Diné/Laguna Pueblo/Anglo, b. 1970
Nature Doesn’t Give a #%*! About You, But It’s Sure Nice To Look At, 2020
Oil on canvas
Courtesy of the artist
Steven Yazzie
In Steven Yazzie’s 2020 diptych Nature Doesn’t Give a #%*! About You, But It’s Sure Nice To Look At, the artist explores what he calls the “liminal moment where ideas, meanings, and interpretations form.” In the panel on the left, Yazzie renders himself in a bright orange jumpsuit. At first glance it’s reminiscent of the sort of jumpsuit a prison inmate would wear, yet upon looking again, you realize the jumpsuit is camouflage—albeit an inert camouflage, as the artist sits in a woodland setting atop a boulder in a creek—giving the feeling of hiding in plain sight. Yazzie looks over his shoulder across to the other panel of the diptych, where we see Coyote. Coyote sits in a blue armchair inside the artist’s studio. Unfinished paintings occupy the floor and the walls, while a teal curtain is pulled to the side.

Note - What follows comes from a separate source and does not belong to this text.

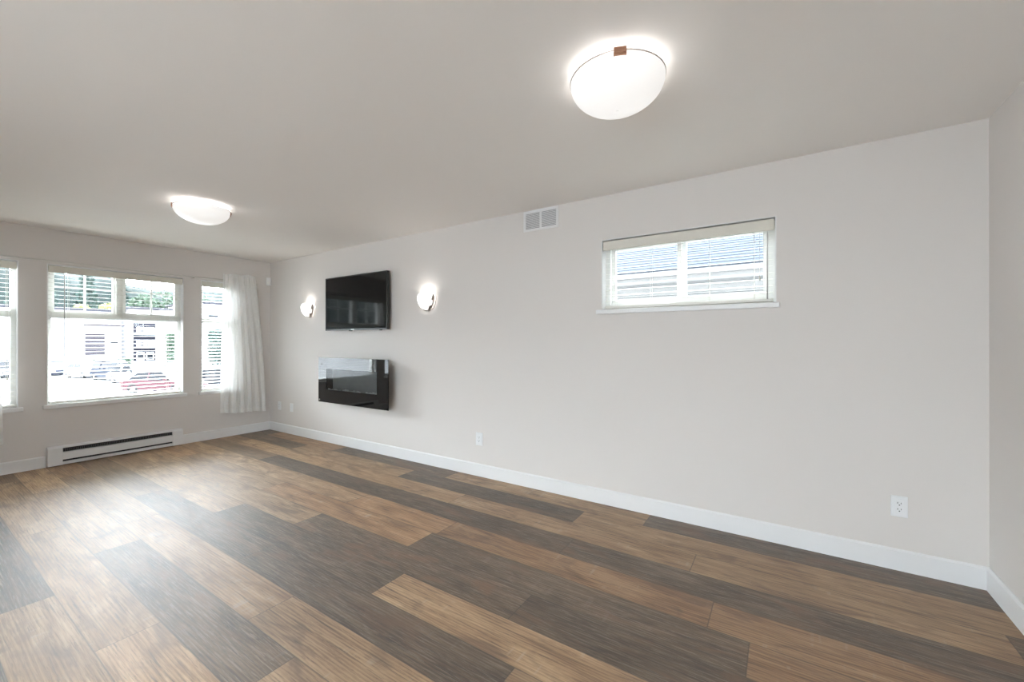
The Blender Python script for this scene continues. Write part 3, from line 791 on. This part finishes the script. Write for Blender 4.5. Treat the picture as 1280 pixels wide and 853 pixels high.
# ---- white buildings across the parking lot
def facade_window(root, x, y0, y1, z0, z1, m='bwin', name='window', fw=.08):
    f_ = MB()
    for q in ((y0, z0, y0+fw, z1), (y1-fw, z0, y1, z1), (y0+fw, z0, y1-fw, z0+fw), (y0+fw, z1-fw, y1-fw, z1)): f_.box(x-.02, q[0], q[1], x+.06, q[2], q[3])
    fo = part(f_, name, M['white_wall'], root)
    p_ = MB(); p_.box(x-.02, y0+fw, z0+fw, x+.02, y1-fw, z1-fw); part(p_, 'pane', M[m], root, deep=fo)
XB = -55.7
ba = empty('apartment_building', (XB-5, -6, GZ), 'long white building with grey boarded door across the parking lot', 'building')
b = MB(); b.box(XB-10, -24, GZ, XB, 11.7, 4.55); part(b, 'wall', M['white_wall'], ba)
b = MB(); b.box(XB-10.4, -24.4, 4.55, XB+.5, 12.0, 4.85); part(b, 'roof', M['brown_roof'], ba)
b = MB(); b.box(XB, 8.7, 2.98, XB+1.2, 11.7, 3.15); part(b, 'canopy', M['slat_door'], ba)
b = MB(); 
for i in range(12): b.box(XB, 8.80, -.15+i*.19, XB+.07, 10.35, -.15+i*.19+.16)
part(b, 'boarded_door', M['slat_door'], ba)
facade_window(ba, XB, 10.7, 11.5, .85, 1.35)
for y in (-20, -15, -10, -5, 0): facade_window(ba, XB, y, y+1.4, 1.2, 2.6); facade_window(ba, XB, y, y+1.4, -1.2, .2)
bb = empty('townhouse', (XB-5, 17, GZ), 'white townhouse with dark balcony bays right of the long white building', 'building')
XC = -55.0
b = MB(); b.box(XC-10, 12.4, GZ, XC-.8, 14.9, 5.0); b.box(XC-10, 14.9, GZ, XC, 18.6, 5.0); part(b, 'wall', M['white_wall'], bb)
b = MB(); b.box(XC-.8, 12.75, -.95, XC-.5, 14.65, 3.4); part(b, 'dark_bay', M['grey_wall'], bb)
for z in (-.3, 1.1, 2.6):
    facade_window(bb, XC-.5, 12.95, 13.65, z-.55, z+.35); facade_window(bb, XC-.5, 13.8, 14.5, z-.55, z+.35)
for z in (.55, 2.05):
    b = MB(); b.box(XC-.5, 12.7, z, XC+.4, 14.7, z+.10)
    for i in range(14): b.box(XC+.36, 12.72+i*.15, z+.1, XC+.39, 12.76+i*.15, z+.75)
    b.box(XC+.35, 12.7, z+.75, XC+.40, 14.7, z+.80); part(b, 'balcony', M['white_wall'], bb)
for z in (-1.0, .6, 2.3): facade_window(bb, XC, 16.9, 18.0, z, z+1.0)
b = MB(); b.box(XC-10.3, 12.2, 5.0, XC+.4, 18.9, 5.25); part(b, 'roof', M['brown_roof'], bb)
bc = empty('apartment_block', (XB-6, 26, GZ), 'tall white apartment block behind the right-hand front window', 'building')
b = MB(); b.box(XC-12, 19.4, GZ, XC-2, 33, 6.2); part(b, 'wall', M['white_wall'], bc)
b = MB(); b.box(XC-12.3, 19.1, 6.2, XC-1.7, 33.3, 6.5); part(b, 'roof', M['brown_roof'], bc)
for y in (20.5, 23.5, 26.5, 29.5):
    for z in (-1, 1.4, 3.8): facade_window(bc, XC-2, y, y+1.3, z, z+1.3)

# ---- trees and hedges
def leaves(rnd, n, fn, size):
    bm = bmesh.new()
    for _ in range(n):
        p_, s_ = fn(rnd); s_ = size*s_*rnd.uniform(.6, 1.3)
        a = Vector((rnd.gauss(0, 1), rnd.gauss(0, 1), rnd.gauss(0, .6))).normalized(); c_ = a.orthogonal().normalized()
        q = Matrix.Rotation(rnd.uniform(0, 6.28), 3, a); c_ = q @ c_; d = a.cross(c_)
        bm.faces.new([bm.verts.new(p_ + c_*s_*u + d*s_*.6*v) for u, v in ((-1, 0), (0, -1), (1, 0), (0, 1))])
    return bm
def tree_proto(kind, h, r, m, seed, n):
    rnd = random.Random(seed)
    root = bpy.data.objects.new(kind, None); COL.objects.link(root)
    tb = MB(); tb.tube([(0, 0, 0), (.05, .03, h*.35), (0, .05, h*.8)], [h*.022, h*.015, h*.004], 8); t_ = tb.build('trunk', M['bark']); t_.parent = root
    if kind == 'evergreen_tree':
        def fn(q):
            t = q.random()**1.5; rr = r*(1-t)*(.55+.45*math.sin(t*42)**2)*math.sqrt(q.uniform(.25, 1)); a = q.uniform(0, 6.28)
            return Vector((rr*math.cos(a), rr*math.sin(a), h*(.10 + .9*t) - rr*.25)), 1.0
    else:
        cl = [(Vector((rnd.gauss(0, .42)*r, rnd.gauss(0, .42)*r, h*rnd.uniform(.42, .88))), r*rnd.uniform(.35, .6)) for _ in range(16)]
        def fn(q):
            c_, R_ = q.choice(cl); v = Vector((q.gauss(0, 1), q.gauss(0, 1), q.gauss(0, 1))).normalized()
            return c_ + v*R_*q.uniform(.75, 1.0), 1.0
    bm = leaves(rnd, n, fn, .34 if kind == 'evergreen_tree' else .30)
    me = bpy.data.meshes.new('crown'); bm.to_mesh(me); bm.free(); me.materials.append(m)
    c = bpy.data.objects.new('crown', me); COL.objects.link(c); c.parent = root
    return root
ev = tree_proto('evergreen_tree', 14.5, 3.0, M['leaf_dark'], 1, 5200)
bl = tree_proto('leafy_tree', 11, 3.6, M['leaf_mid'], 2, 4200)
yl = tree_proto('yellow_tree', 7.6, 1.9, M['leaf_yellow'], 3, 2200)
ev_spots = [(-78, 7.0, 1.0), (-78, 13.3, 1.06), (-87, 19.0, 1.12), (-85.5, 10.2, 1.1), (-78, .6, 1.0), (-85, 3.6, 1.08), (-79, -6, .95), (-86, -3.2, 1.1)]
evl = 'tall dark evergreen tree in the row behind the white buildings'
evs = [ev] + [copy_tree(ev) for _ in ev_spots[1:]]
for o, (x, y, s_) in zip(evs, ev_spots):
    o.location = (x, y, GZ); o.scale = (s_, s_, s_); o.rotation_euler.z = random.uniform(0, 6.28); tag(o, evl, 'tree', 'evergreens behind the buildings')
bl_spots = [(-78, 23.6, 1.10), (-90, 30.0, 1.1), (-80, 34.5, 1.0), (-91, 44, 1.1)]
bls = [bl] + [copy_tree(bl) for _ in bl_spots[1:]]
for o, (x, y, s_) in zip(bls, bl_spots):
    o.location = (x, y, GZ); o.scale = (s_, s_, s_); o.rotation_euler.z = random.uniform(0, 6.28); tag(o, 'bushy mid green tree behind the right-hand buildings', 'tree', 'leafy trees behind the buildings')
yl2 = copy_tree(yl)
for o, (x, y, s_) in zip((yl, yl2), ((-68.5, 13.2, 1.1), (-69.5, 17.6, .98))):
    o.location = (x, y, GZ); o.scale = (s_, s_, s_); o.rotation_euler.z = random.uniform(0, 6.28); tag(o, 'small yellow green tree rising just behind the white roofs', 'tree', 'yellow green trees')
def hedge(y0, y1, x, h, label, m='leaf_mid', d=1.0):
    rnd = random.Random(int(y0*10))
    bm = leaves(rnd, int(520*(y1-y0)*h), lambda q: (Vector((q.uniform(-d/2, d/2), q.uniform(-(y1-y0)/2, (y1-y0)/2), h*q.uniform(.0, 1)**.7)), 1.0), .11)
    me = bpy.data.meshes.new('hedge'); bm.to_mesh(me); bm.free(); me.materials.append(M[m])
    o = bpy.data.objects.new('hedge', me); COL.objects.link(o); o.location = (x, (y0+y1)/2, GZ); tag(o, label, 'hedge')
hedge(9.0, 12.0, -53.5, 1.5, 'low clipped hedge along the foot of the long white building')
hedge(14.95, 15.95, -53.0, 4.2, 'tall narrow green hedge between the dark bay and the white wall')
hedge(19.0, 22.0, -52.5, 4.8, 'tall dark hedge in front of the apartment block at right', 'leaf_dark', 1.4)

# ---- parked cars (local: length along x, front towards +x)
def car(paint, loc, rz, label, kind='sedan'):
    root = empty('car', loc, label, 'car', 'cars in the parking lot')
    def put(mb, name, m, deep=None, l=None):
        o = mb.build(name, m); o.parent = deep or root
        if l: o['label'] = l
        return o
    Lh, Wd, ht_ = 2.2, .86, (1.45 if kind == 'sedan' else 1.68)
    belt = .86 if kind == 'sedan' else .98
    prof = [(-Lh, .38), (-Lh+.06, .72), (-Lh+.25, belt-.02), (-1.35, belt), (.95, belt), (1.7, belt-.10), (Lh-.06, belt-.22), (Lh, .45), (Lh-.05, .24), (-Lh+.05, .24)]
    b_ = MB(); vs = b_.prism(prof, 'y', -Wd, Wd)
    bmesh.ops.bevel(b_.bm, geom=[e for e in b_.bm.edges if abs(e.verts[0].co.y) == abs(e.verts[1].co.y) and e.verts[0].co.y*e.verts[1].co.y > 0], offset=.07, segments=2, affect='EDGES')
    put(b_, 'body', CARC[paint])
    def cab(z0, z1, x0, x1, x2, x3, w0, w1, mb):
        A = [mb.bm.verts.new(v) for v in ((x0, -w0, z0), (x3, -w0, z0), (x3, w0, z0), (x0, w0, z0))]
        B = [mb.bm.verts.new(v) for v in ((x1, -w1, z1), (x2, -w1, z1), (x2, w1, z1), (x1, w1, z1))]
        mb.bm.faces.new(A[::-1]); mb.bm.faces.new(B)
        for i in range(4): mb.bm.faces.new((A[i], A[(i+1) % 4], B[(i+1) % 4], B[i]))
    back = (-1.75, -1.15) if kind == 'sedan' else (-2.05, -1.85)
    g_ = MB(); cab(belt-.02, ht_-.05, back[0], back[1], .30, 1.05, .80, .64, g_); put(g_, 'window_glass', M['carglass'])
    r_ = MB(); cab(ht_-.06, ht_, back[1]-.04, back[1]+.12, .18, .34, .665, .58, r_)
    put(r_, 'roof', CARC[paint])
    for px_ in (-.45, ):
        p_ = MB()
        for sy in (-1, 1): p_.tube([(px_, sy*.805, belt-.02), (px_+.02, sy*.655, ht_-.05)], .035, 6)
        put(p_, 'door_pillar', CARC[paint])
    for sx in (-1.35, 1.38):
        for sy in (-1, 1):
            w = MB(); w.lathe([(.20, -.10), (.31, -.10), (.325, -.07), (.325, .07), (.31, .10), (.20, .10), (.20, -.10)], (sx, sy*.78, .325), 24, axis='y'); wo = put(w, 'wheel', M['tyre'])
            k = MB(); k.lathe([(.0005, sy*.085), (.05, sy*.09), (.20, sy*.07), (.20, -sy*.05)], (sx, sy*.78, .325), 20, axis='y'); put(k, 'hubcap', M['rim'], wo)
    for sy in (-1, 1):
        h_ = MB(); h_.box(Lh-.16, sy*.52, .56, Lh-.005, sy*.80, .68, bev=.02); put(h_, 'headlight', M['lampglass'])
        t_ = MB(); t_.box(-Lh+.0, sy*.55, .62, -Lh+.14, sy*.80, .76, bev=.02); put(t_, 'tail_light', M['tail'])
    bp_ = MB(); bp_.box(Lh-.04, -.45, .36, Lh+.02, .45, .50, bev=.01); put(bp_, 'grille', M['tyre'])
    for sy in (-1, 1):
        mi = MB(); mi.box(.72, sy*.86, belt+.02, .86, sy*1.02, belt+.14, bev=.02); put(mi, 'wing_mirror', CARC[paint])
    root.rotation_euler.z = rz
    return root
car('navy', (-51.6, 6.0, GZ), .10, 'dark blue parked car at the left of the big window view')
car('grey', (-51.0, 3.2, GZ), .10, 'dark grey parked car half hidden by the left window frame', 'suv')
car('silver', (-46.4, 7.2, GZ), .15, 'silver parked car beside the dark blue one')
car('navy', (-41.7, 7.9, GZ), .12, 'dark blue tall parked car in the middle of the lot', 'suv')
car('white', (-36.9, 8.1, GZ), .25, 'white parked car behind the red one')
car('red', (-26.8, 6.9, GZ), .55, 'dark red parked car nearest the front window')
car('grey', (-31.7, 9.9, GZ), .25, 'dark grey parked car behind the red car at right', 'suv')
car('grey', (-27.0, 10.6, GZ), .55, 'dark grey parked sedan seen through the narrow right window')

The curtain motif has been utilized throughout art history as a mechanism for signaling the revelation of truth. What truth is being revealed here is unclear, as the artist states, “I’m not going to explain or give everything away about this diptych. Even if I wanted to, a painting contains its own life; it reveals itself in unanticipated ways.” The artist and Coyote occupy one another’s territory, illuminating a role reversal or liminal perspective.
BIO
Steven J. Yazzie is a multidisciplinary artist working in video, painting, and installation. He is a member of the Navajo Nation and a veteran of the Gulf War, serving honorably with the U.S. Marine Corps. He received a BFA in intermedia at Arizona State University and was named the 2014 outstanding graduate of the Herberger Institute for Design and the Arts. He also studied at the Skowhegan School of Painting and Sculpture in Maine. Yazzie is the co-founder of Digital Preserve LLC, a video production company collaborating with artists, filmmakers and interdisciplinary creatives to produce meaningful content and stories that highlight Indigenous issues. Yazzie’s work has been exhibited nationally and internationally at such venues as the Museum of Modern Art, Smithsonian National Museum of the American Indian, National Gallery of Canada, Art Gallery of Ontario, the Heard Museum, the IAIA Museum of Contemporary Native Art, and the Wheelwright Museum.